Da questo punto di vista, il vecchio adagio secondo cui in poesia si dice questo per dire altro è davvero insuperabile. Soprattutto perché di fatto “questo” e “altro” finiscono per scambiarsi le parti. Nel corso del tempo, del resto, questo fenomeno – è fenomenale, infatti – della duplicità d’aspetto o di carattere è stato rilevato tante volte, dai poeti stessi anzitutto, magari con immagini e definizioni a tutta prima diverse ma poi nella sostanza convergenti (alcune le vedremo senz’altro). E dunque: quel che s’intende come verità della poesia, o magari come giustizia poetica, ha forse a che vedere con questa duplicità, o magari doppiezza, con questo non farsi mai prendere con le mani nel sacco? Quanto a me, ne sono convinto.
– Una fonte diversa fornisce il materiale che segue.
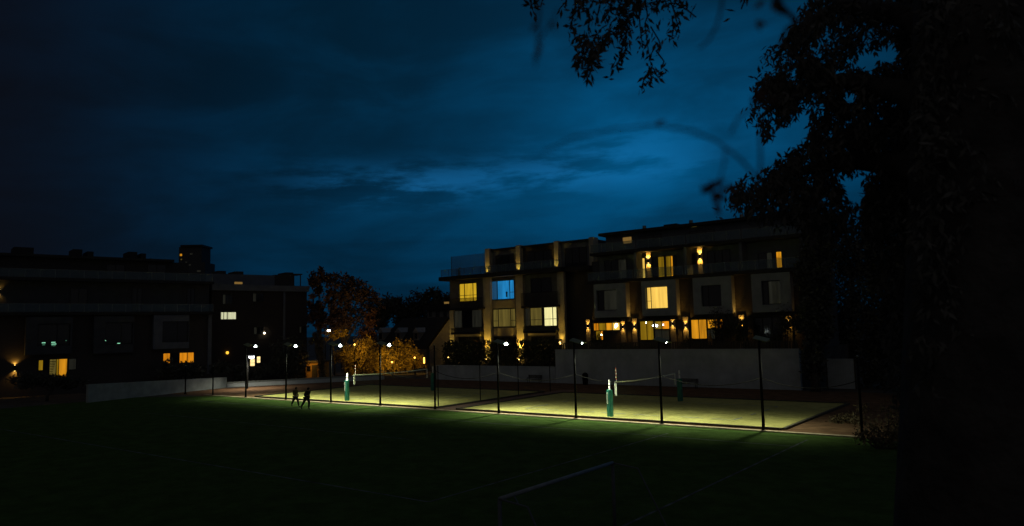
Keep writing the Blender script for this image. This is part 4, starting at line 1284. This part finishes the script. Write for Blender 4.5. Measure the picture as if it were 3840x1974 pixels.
# sodium lamps among golden trees; middle and right are added to light the crowns
for px, py, pw, lb in ((1330, 1296, 500, 'sodium lamp glinting through the left golden tree'), (1470, 1362, 380, 'low added sodium lamp hidden in the middle golden tree'), (1555, 1345, 260, 'low added sodium lamp hidden in the right golden tree')):
    p = at(px, py, 103.5)
    t = thing('sodium_lamp', lb, 'street lamp', (p.x, p.y, 0), 0, 'sodium lamps among the golden trees')
    MB().tube([(0, 0, 0), (0, 0, p.z)], [.08, .05], 8).build('pole', M['black_metal'], t)
    MB().sphere((0, 0, p.z + .12), .11, 8, 6).build('lens', E_['sodium'], t)
    lamp('SPOT', (0, -.5, p.z + .1), pw * 1.35, (1, .58, .09), t, .2, F0 * 1.0 + R0 * .35 + Vector((0, 0, .25)), 150, .6)
for px, py, d_, lb in ((1432, 1168, 260, 'tiny distant house light, left one of the pair above the dormer house'), (1449, 1168, 260, 'tiny distant house light, right one of the pair above the dormer house')):
    p = at(px, py, d_)
    t = thing('distant_lamp', lb, 'lamp', (p.x, p.y, 0), 0, 'tiny lights on the wooded slope')
    MB().tube([(0, 0, 0), (0, 0, p.z)], .1, 6).build('pole', M['black_metal'], t)
    MB().sphere((0, 0, p.z), .35, 8, 6).build('lens', E_['dim'], t)


# ================================================================== TREES
def tree(label, px, dist, blobs, mat, n, size, seed, name='tree', group=None, trunk_r=.22, depth=.8, droop=0.0, cat='tree', sparse=0.0, base_py=None):
    """trunk on the ground below px; crown made of leaf clusters filling ellipsoids given as photo (px,py,rx,ry)"""
    p = at(px, 1400, dist)
    t = thing(name, label, cat, (p.x, p.y, 0), 0, group)
    r_ = np.random.default_rng(seed); rr = random.Random(seed)
    k = dist / F_PX
    lv, limbs = [], MB()
    tot = sum(b[2] * b[3] for b in blobs)
    cs = []
    for (bx, by, rx, ry) in blobs:
        c_ = at(bx, by, dist) - Vector((p.x, p.y, 0))
        cs.append(c_)
        m_ = max(20, int(n * rx * ry / tot))
        nc = max(6, m_ // 45)
        cen = r_.normal(size=(nc, 3)); cen /= np.linalg.norm(cen, axis=1)[:, None]
        cen *= (r_.random(nc) ** .38)[:, None]
        rad = .30 - .10 * sparse
        q = cen[r_.integers(0, nc, m_)] + r_.normal(size=(m_, 3)) * rad * .55
        dep = min(rx, ry) * depth * k
        # axes: right, depth, up
        loc = np.outer(q[:, 0] * rx * k, np.array(R0)) + np.outer(q[:, 1] * dep, np.array(F0)) + np.outer(q[:, 2] * ry * k, [0, 0, 1])
        lv.append(loc + np.array(c_))
        for cc_ in cen[: max(4, nc // 5)]:
            e = c_ + R0 * (cc_[0] * rx * k) + F0 * (cc_[1] * dep) + Vector((0, 0, cc_[2] * ry * k))
            m1 = c_.lerp(e, .4) + Vector((rr.uniform(-.2, .2), rr.uniform(-.2, .2), -.1))
            limbs.append((c_, m1, e)) if False else limbs.tube([c_, m1, e], [trunk_r * .22, trunk_r * .12, trunk_r * .04], 5)
    lo = min(cs, key=lambda c: c.z)
    top = max(cs, key=lambda c: c.z)
    tr = MB()
    fork = Vector((lo.x * .3, lo.y * .3, max(.6, lo.z * .55)))
    tr.tube([(0, 0, 0), (0.02, 0, fork.z * .5), fork], [trunk_r * 1.25, trunk_r, trunk_r * .85], 8)
    for c_ in cs:
        mid = fork.lerp(c_, .5) + Vector((rr.uniform(-.4, .4), rr.uniform(-.4, .4), abs(c_.z - fork.z) * .12))
        limbs.tube([fork - Vector((0, 0, .1)), mid, c_], [trunk_r * .6, trunk_r * .38, trunk_r * .2], 6)
    tk = tr.build('trunk', M['bark'], t, smooth=True)
    limbs.build('limbs', M['bark'], tk)
    v = np.concatenate(lv); v = v[v[:, 2] > .15]
    leaf_obj('crown', leaves(v, size, .7, droop, .5, seed + 1), mat, t)
    return t


# gap between the buildings
tree('tall sparse rust brown tree at the left of the gap between buildings', 1205, 118, [(1200, 1055, 42, 48), (1175, 1090, 30, 40), (1235, 1110, 30, 40), (1190, 1190, 50, 55), (1170, 1150, 25, 30)], M['rust_leaf'], 2600, .55, 101, 'rust_tree', None, .3, sparse=.7)
tree('broad rust brown tree rising behind the violet white street lamp', 1300, 116, [(1285, 1055, 62, 42), (1345, 1110, 56, 68), (1270, 1130, 50, 60), (1320, 1195, 90, 60), (1390, 1150, 45, 70), (1260, 1215, 60, 40)], M['rust_leaf'], 6500, .5, 102, 'rust_tree', None, .38, sparse=.5)
tree('dull red tree just left of the dormer house', 1385, 112, [(1385, 1215, 32, 45), (1378, 1270, 40, 40)], M['red_leaf'], 1600, .42, 103, 'red_tree', None, .2)
for k, (px, d_, bl, lb) in enumerate(((1440, 170, [(1440, 1165, 45, 45), (1415, 1200, 40, 40)], 'dark round tree left of the pair of tiny lights'),
                                      (1490, 180, [(1485, 1150, 40, 38), (1510, 1180, 40, 40)], 'dark tree on the slope above the first dormer'),
                                      (1560, 175, [(1555, 1145, 42, 48), (1540, 1190, 60, 40)], 'dark tree on the slope above the middle dormer'),
                                      (1620, 170, [(1612, 1130, 42, 45), (1640, 1160, 40, 50)], 'dark tree on the slope beside the flat roofed house'),
                                      (1680, 165, [(1668, 1130, 40, 40), (1690, 1160, 40, 50)], 'dark tree touching the apartment building eave'))):
    tree(lb, px, d_, bl, M['dark_leaf'], 2200, .8, 110 + k, 'dark_tree', 'dark trees on the slope in the gap', .35)
tree('golden lit tree at the left, behind the left teal post', 1330, 108, [(1310, 1345, 55, 45), (1365, 1320, 50, 50), (1330, 1392, 50, 28)], M['gold_leaf'], 4200, .36, 121, 'golden_tree', 'golden trees lit by sodium lamps', .2, sparse=.3)
tree('golden lit tree in the middle, behind the left net', 1430, 107, [(1430, 1345, 60, 50), (1400, 1380, 50, 34), (1465, 1380, 45, 30)], M['gold_leaf'], 4200, .36, 122, 'golden_tree', 'golden trees lit by sodium lamps', .2, sparse=.3)
tree('golden lit tree with the tallest crown, before the dormer house', 1520, 109, [(1515, 1320, 50, 48), (1545, 1360, 45, 40), (1495, 1365, 45, 40)], M['gold_leaf'], 4000, .36, 123, 'golden_tree', 'golden trees lit by sodium lamps', .2, sparse=.3)
tree('leafy branchlets glowing orange right under the violet white street lamp', 1255, 108, [(1268, 1256, 42, 17), (1240, 1268, 25, 14)], M['gold_leaf'], 700, .34, 124, 'young_tree', None, .10, sparse=.8)
tree('ivy covered trunk lit green gold beside the ochre booth', 1205, 98, [(1200, 1300, 14, 36), (1206, 1370, 15, 42), (1185, 1270, 24, 24)], M['bush_leaf'], 1600, .28, 125, 'ivy_tree', None, .3)
tree('dark tree in front of the brick building, left of the ochre booth', 1090, 97, [(1080, 1330, 60, 60), (1120, 1380, 50, 40), (1040, 1370, 45, 45)], M['dark_leaf'], 3200, .36, 126, 'dark_tree', None, .2)
tree('dark tree before the brick building, under the white street lamp', 900, 93, [(890, 1395, 50, 28), (960, 1400, 45, 26), (830, 1390, 45, 30)], M['dark_leaf'], 2600, .34, 127, 'dark_tree', None, .16)
tree('dark garden tree before the orange lit windows at left', 690, 87, [(650, 1395, 60, 34), (720, 1390, 50, 34), (625, 1360, 22, 22)], M['dark_leaf'], 2400, .3, 128, 'dark_tree', None, .14)
tree('dark garden tree below the stair window at far left', 180, 74, [(120, 1430, 90, 26), (240, 1432, 80, 24)], M['dark_leaf'], 2200, .3, 129, 'dark_tree', None, .14)
# dark trees at the right end, behind the gate
for k, (px, d_, bl, lb) in enumerate(((3055, 64.5, [(3062, 1170, 58, 120), (3050, 1340, 34, 80), (3050, 1030, 60, 90), (3075, 920, 60, 80)], 'tall dark tree between the tall white wall and the small gate'),
                                      (3190, 82, [(3170, 1150, 80, 150), (3180, 1300, 70, 60), (3200, 960, 80, 110)], 'tall dark tree rising behind the small white gate'),
                                      (3320, 66, [(3310, 1180, 90, 200), (3300, 1400, 70, 110), (3330, 950, 90, 130)], 'tall dark tree right of the small white gate'),
                                      (3480, 58, [(3470, 1150, 110, 260), (3470, 1450, 100, 120)], 'tall dark tree in the blackness at far right'))):
    tree(lb, px, d_, bl, M['dark_leaf'], 9000, .42, 140 + k, 'dark_tree', 'tall dark trees at the right', .35)
# brush by the right end of the fence
for k, (px, py, rx, rz, lb) in enumerate(((3330, 1610, 1.5, 1.0, 'dry brush beside the end post of the fence line'), (3420, 1600, 1.4, 1.1, 'dry brush second clump right of the end post'),
                                          (3500, 1625, 1.4, .9, 'dry brush at the edge of the blackness'), (3170, 1560, .8, .7, 'dark shrub beside the right corner of the sand'), (3290, 1660, 1.0, .6, 'low dry brush on the turf edge'))):
    p = ground(px, py + 25)
    bush(lb, p.x, p.y, 0, rx, rx * .8, rz, 900, M['bush_leaf'], .16, 160 + k, group='dry brush at the right end of the fence')


# ================================================================== FOREGROUND TREE (camera side, right)
def in_poly(x, y, poly):
    c_ = False
    j = len(poly) - 1
    for i in range(len(poly)):
        xi, yi = poly[i]; xj, yj = poly[j]
        if (yi > y) != (yj > y) and x < (xj - xi) * (y - yi) / (yj - yi) + xi: c_ = not c_
        j = i
    return c_


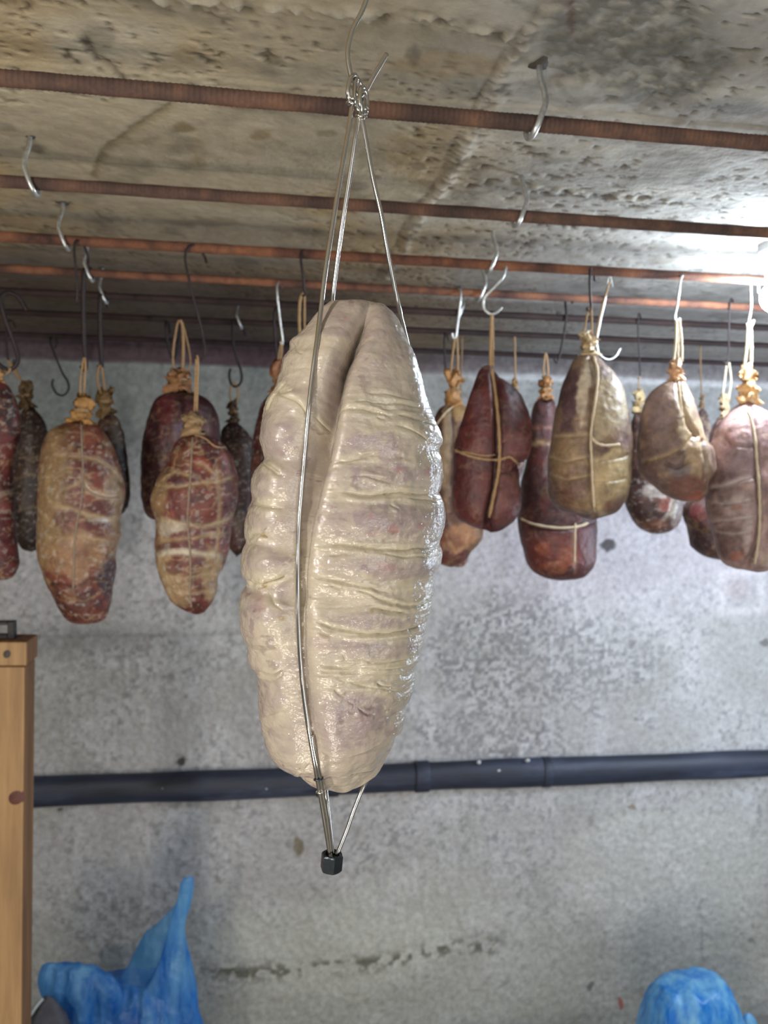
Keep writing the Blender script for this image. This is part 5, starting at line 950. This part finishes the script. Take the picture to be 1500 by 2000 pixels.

Ecco, allora, il sapere di non poter mai prendere una poesia del tutto in parola, di non poter risolvere il senso nel contenuto della lettera, ma insieme il convincimento che è proprio in nome di quello che viene la sua spinta a dire, e che la lettera di conseguenza va presa sul serio. Pur sapendo che i due aspetti sconfinano necessariamente l’uno nell’altro, riconosco che il mio interesse risulta un po’ sbilanciato, perché nelle letture che seguono più che al senso ho guardato al modo in cui il senso viene promosso e legittimato. E in verità più che di un interesse dovrei parlare di una fissazione, che mi ha reso forse un po’ cieco nei confronti di gran parte di quello che una poesia può dire del mondo e della nostra vita. Di ciò che davvero importa, insomma. Così adesso guardo dove mi trovo e mi accorgo di essere sempre lì. Se penso ad esempio a una Difesa della poesia che ho scritto ormai parecchi anni fa, devo riconoscere che non ho fatto altro che battere sugli stessi chiodi. E non è affatto detto che siano penetrati più a fondo.